# Supplied data start

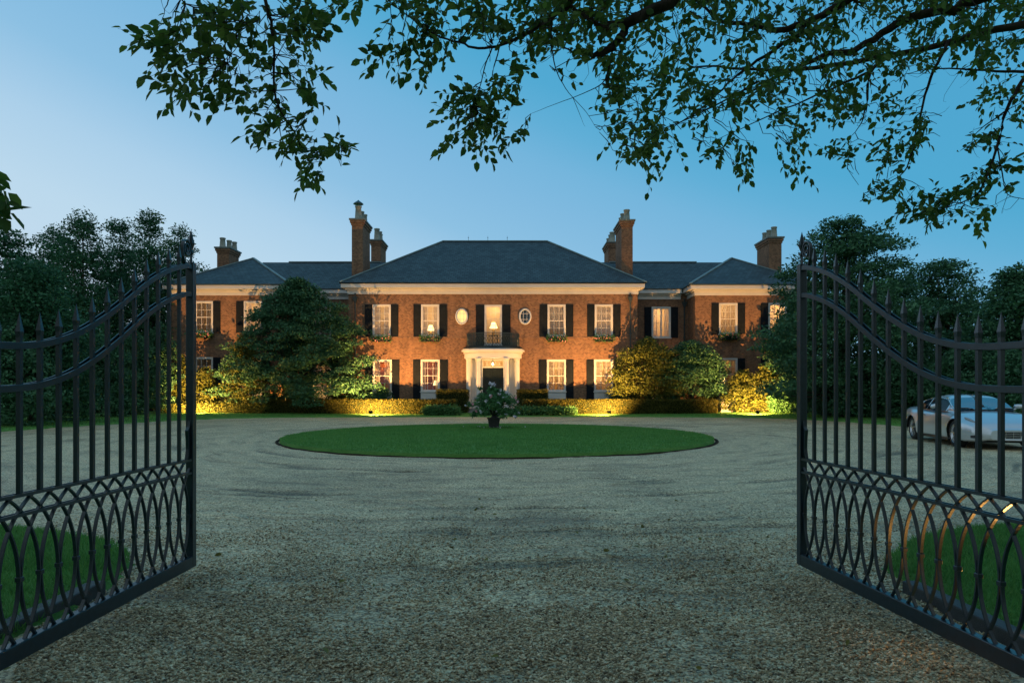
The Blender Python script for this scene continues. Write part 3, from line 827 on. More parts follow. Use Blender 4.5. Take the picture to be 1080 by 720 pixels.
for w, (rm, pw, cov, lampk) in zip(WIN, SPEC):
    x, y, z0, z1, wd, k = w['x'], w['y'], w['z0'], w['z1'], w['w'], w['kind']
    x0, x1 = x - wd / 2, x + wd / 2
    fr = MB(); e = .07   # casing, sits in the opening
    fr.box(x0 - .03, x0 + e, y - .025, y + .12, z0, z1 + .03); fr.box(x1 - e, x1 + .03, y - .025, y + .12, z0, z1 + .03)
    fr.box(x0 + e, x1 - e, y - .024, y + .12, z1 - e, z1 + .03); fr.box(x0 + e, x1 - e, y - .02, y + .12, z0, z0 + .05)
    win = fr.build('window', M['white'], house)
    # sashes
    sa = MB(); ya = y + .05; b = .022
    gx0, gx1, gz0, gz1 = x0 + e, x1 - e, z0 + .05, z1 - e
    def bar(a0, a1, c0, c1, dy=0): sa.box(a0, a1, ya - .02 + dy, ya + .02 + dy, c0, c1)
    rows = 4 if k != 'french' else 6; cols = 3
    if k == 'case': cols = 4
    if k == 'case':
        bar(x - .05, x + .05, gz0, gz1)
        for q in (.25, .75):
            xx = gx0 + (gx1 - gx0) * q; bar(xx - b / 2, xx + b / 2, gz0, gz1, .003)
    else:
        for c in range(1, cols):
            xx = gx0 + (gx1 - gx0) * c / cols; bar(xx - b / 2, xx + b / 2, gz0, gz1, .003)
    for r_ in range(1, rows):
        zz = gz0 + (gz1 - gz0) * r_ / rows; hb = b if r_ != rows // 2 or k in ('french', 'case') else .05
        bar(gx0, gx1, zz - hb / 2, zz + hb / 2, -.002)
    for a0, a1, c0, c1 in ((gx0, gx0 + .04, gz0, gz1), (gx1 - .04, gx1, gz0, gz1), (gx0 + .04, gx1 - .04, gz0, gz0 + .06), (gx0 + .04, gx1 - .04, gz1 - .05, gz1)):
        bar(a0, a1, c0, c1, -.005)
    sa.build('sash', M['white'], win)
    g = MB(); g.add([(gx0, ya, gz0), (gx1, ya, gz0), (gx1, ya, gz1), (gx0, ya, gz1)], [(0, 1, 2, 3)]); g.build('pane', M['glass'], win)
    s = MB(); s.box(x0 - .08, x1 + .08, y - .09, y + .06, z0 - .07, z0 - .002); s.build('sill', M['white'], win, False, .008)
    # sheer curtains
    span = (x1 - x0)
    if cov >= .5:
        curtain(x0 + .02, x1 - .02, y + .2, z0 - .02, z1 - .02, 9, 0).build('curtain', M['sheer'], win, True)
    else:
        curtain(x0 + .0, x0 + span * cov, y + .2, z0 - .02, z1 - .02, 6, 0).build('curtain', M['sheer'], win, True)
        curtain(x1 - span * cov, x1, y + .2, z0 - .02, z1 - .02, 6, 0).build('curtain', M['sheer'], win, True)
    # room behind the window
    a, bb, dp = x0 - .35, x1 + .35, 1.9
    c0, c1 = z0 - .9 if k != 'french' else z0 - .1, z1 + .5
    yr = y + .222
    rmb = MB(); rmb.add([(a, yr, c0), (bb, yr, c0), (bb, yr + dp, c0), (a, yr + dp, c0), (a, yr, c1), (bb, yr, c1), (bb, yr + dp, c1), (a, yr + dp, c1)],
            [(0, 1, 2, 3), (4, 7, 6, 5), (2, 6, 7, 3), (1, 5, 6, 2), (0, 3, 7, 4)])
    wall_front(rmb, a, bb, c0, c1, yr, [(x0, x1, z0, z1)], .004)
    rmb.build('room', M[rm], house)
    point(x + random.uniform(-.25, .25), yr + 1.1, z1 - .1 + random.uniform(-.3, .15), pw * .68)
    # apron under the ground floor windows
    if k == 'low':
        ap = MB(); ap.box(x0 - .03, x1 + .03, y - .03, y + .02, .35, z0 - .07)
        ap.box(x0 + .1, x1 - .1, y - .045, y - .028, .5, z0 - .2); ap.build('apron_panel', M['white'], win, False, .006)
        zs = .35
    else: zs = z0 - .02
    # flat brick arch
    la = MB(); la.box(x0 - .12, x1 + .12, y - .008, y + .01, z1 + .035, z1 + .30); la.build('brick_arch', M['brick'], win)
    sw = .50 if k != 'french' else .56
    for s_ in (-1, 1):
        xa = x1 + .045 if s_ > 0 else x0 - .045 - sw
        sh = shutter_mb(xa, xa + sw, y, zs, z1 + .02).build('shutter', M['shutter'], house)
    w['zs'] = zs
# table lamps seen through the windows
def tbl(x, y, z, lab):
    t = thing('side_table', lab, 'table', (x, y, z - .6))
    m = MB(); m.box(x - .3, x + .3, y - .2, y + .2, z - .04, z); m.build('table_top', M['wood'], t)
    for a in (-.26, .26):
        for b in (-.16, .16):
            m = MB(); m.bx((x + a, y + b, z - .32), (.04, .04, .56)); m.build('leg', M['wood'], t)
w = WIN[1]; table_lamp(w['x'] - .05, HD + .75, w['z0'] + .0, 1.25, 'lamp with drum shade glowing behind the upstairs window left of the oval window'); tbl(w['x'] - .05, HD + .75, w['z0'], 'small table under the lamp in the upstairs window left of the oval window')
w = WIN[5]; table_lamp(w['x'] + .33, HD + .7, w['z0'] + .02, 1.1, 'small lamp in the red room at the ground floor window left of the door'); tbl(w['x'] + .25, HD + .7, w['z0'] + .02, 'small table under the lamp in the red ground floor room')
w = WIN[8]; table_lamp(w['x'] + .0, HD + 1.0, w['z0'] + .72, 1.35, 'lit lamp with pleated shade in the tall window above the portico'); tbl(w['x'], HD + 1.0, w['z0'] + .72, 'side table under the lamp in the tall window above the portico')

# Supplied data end

__Goal of the exercise__.
Write out the full listing verbatim, excluding its pictures.

__Task output__.
The Blender Python script for this scene continues. Write part 3, from line 827 on. More parts follow. Use Blender 4.5. Take the picture to be 1080 by 720 pixels.
for w, (rm, pw, cov, lampk) in zip(WIN, SPEC):
    x, y, z0, z1, wd, k = w['x'], w['y'], w['z0'], w['z1'], w['w'], w['kind']
    x0, x1 = x - wd / 2, x + wd / 2
    fr = MB(); e = .07   # casing, sits in the opening
    fr.box(x0 - .03, x0 + e, y - .025, y + .12, z0, z1 + .03); fr.box(x1 - e, x1 + .03, y - .025, y + .12, z0, z1 + .03)
    fr.box(x0 + e, x1 - e, y - .024, y + .12, z1 - e, z1 + .03); fr.box(x0 + e, x1 - e, y - .02, y + .12, z0, z0 + .05)
    win = fr.build('window', M['white'], house)
    # sashes
    sa = MB(); ya = y + .05; b = .022
    gx0, gx1, gz0, gz1 = x0 + e, x1 - e, z0 + .05, z1 - e
    def bar(a0, a1, c0, c1, dy=0): sa.box(a0, a1, ya - .02 + dy, ya + .02 + dy, c0, c1)
    rows = 4 if k != 'french' else 6; cols = 3
    if k == 'case': cols = 4
    if k == 'case':
        bar(x - .05, x + .05, gz0, gz1)
        for q in (.25, .75):
            xx = gx0 + (gx1 - gx0) * q; bar(xx - b / 2, xx + b / 2, gz0, gz1, .003)
    else:
        for c in range(1, cols):
            xx = gx0 + (gx1 - gx0) * c / cols; bar(xx - b / 2, xx + b / 2, gz0, gz1, .003)
    for r_ in range(1, rows):
        zz = gz0 + (gz1 - gz0) * r_ / rows; hb = b if r_ != rows // 2 or k in ('french', 'case') else .05
        bar(gx0, gx1, zz - hb / 2, zz + hb / 2, -.002)
    for a0, a1, c0, c1 in ((gx0, gx0 + .04, gz0, gz1), (gx1 - .04, gx1, gz0, gz1), (gx0 + .04, gx1 - .04, gz0, gz0 + .06), (gx0 + .04, gx1 - .04, gz1 - .05, gz1)):
        bar(a0, a1, c0, c1, -.005)
    sa.build('sash', M['white'], win)
    g = MB(); g.add([(gx0, ya, gz0), (gx1, ya, gz0), (gx1, ya, gz1), (gx0, ya, gz1)], [(0, 1, 2, 3)]); g.build('pane', M['glass'], win)
    s = MB(); s.box(x0 - .08, x1 + .08, y - .09, y + .06, z0 - .07, z0 - .002); s.build('sill', M['white'], win, False, .008)
    # sheer curtains
    span = (x1 - x0)
    if cov >= .5:
        curtain(x0 + .02, x1 - .02, y + .2, z0 - .02, z1 - .02, 9, 0).build('curtain', M['sheer'], win, True)
    else:
        curtain(x0 + .0, x0 + span * cov, y + .2, z0 - .02, z1 - .02, 6, 0).build('curtain', M['sheer'], win, True)
        curtain(x1 - span * cov, x1, y + .2, z0 - .02, z1 - .02, 6, 0).build('curtain', M['sheer'], win, True)
    # room behind the window
    a, bb, dp = x0 - .35, x1 + .35, 1.9
    c0, c1 = z0 - .9 if k != 'french' else z0 - .1, z1 + .5
    yr = y + .222
    rmb = MB(); rmb.add([(a, yr, c0), (bb, yr, c0), (bb, yr + dp, c0), (a, yr + dp, c0), (a, yr, c1), (bb, yr, c1), (bb, yr + dp, c1), (a, yr + dp, c1)],
            [(0, 1, 2, 3), (4, 7, 6, 5), (2, 6, 7, 3), (1, 5, 6, 2), (0, 3, 7, 4)])
    wall_front(rmb, a, bb, c0, c1, yr, [(x0, x1, z0, z1)], .004)
    rmb.build('room', M[rm], house)
    point(x + random.uniform(-.25, .25), yr + 1.1, z1 - .1 + random.uniform(-.3, .15), pw * .68)
    # apron under the ground floor windows
    if k == 'low':
        ap = MB(); ap.box(x0 - .03, x1 + .03, y - .03, y + .02, .35, z0 - .07)
        ap.box(x0 + .1, x1 - .1, y - .045, y - .028, .5, z0 - .2); ap.build('apron_panel', M['white'], win, False, .006)
        zs = .35
    else: zs = z0 - .02
    # flat brick arch
    la = MB(); la.box(x0 - .12, x1 + .12, y - .008, y + .01, z1 + .035, z1 + .30); la.build('brick_arch', M['brick'], win)
    sw = .50 if k != 'french' else .56
    for s_ in (-1, 1):
        xa = x1 + .045 if s_ > 0 else x0 - .045 - sw
        sh = shutter_mb(xa, xa + sw, y, zs, z1 + .02).build('shutter', M['shutter'], house)
    w['zs'] = zs
# table lamps seen through the windows
def tbl(x, y, z, lab):
    t = thing('side_table', lab, 'table', (x, y, z - .6))
    m = MB(); m.box(x - .3, x + .3, y - .2, y + .2, z - .04, z); m.build('table_top', M['wood'], t)
    for a in (-.26, .26):
        for b in (-.16, .16):
            m = MB(); m.bx((x + a, y + b, z - .32), (.04, .04, .56)); m.build('leg', M['wood'], t)
w = WIN[1]; table_lamp(w['x'] - .05, HD + .75, w['z0'] + .0, 1.25, 'lamp with drum shade glowing behind the upstairs window left of the oval window'); tbl(w['x'] - .05, HD + .75, w['z0'], 'small table under the lamp in the upstairs window left of the oval window')
w = WIN[5]; table_lamp(w['x'] + .33, HD + .7, w['z0'] + .02, 1.1, 'small lamp in the red room at the ground floor window left of the door'); tbl(w['x'] + .25, HD + .7, w['z0'] + .02, 'small table under the lamp in the red ground floor room')
w = WIN[8]; table_lamp(w['x'] + .0, HD + 1.0, w['z0'] + .72, 1.35, 'lit lamp with pleated shade in the tall window above the portico'); tbl(w['x'], HD + 1.0, w['z0'] + .72, 'side table under the lamp in the tall window above the portico')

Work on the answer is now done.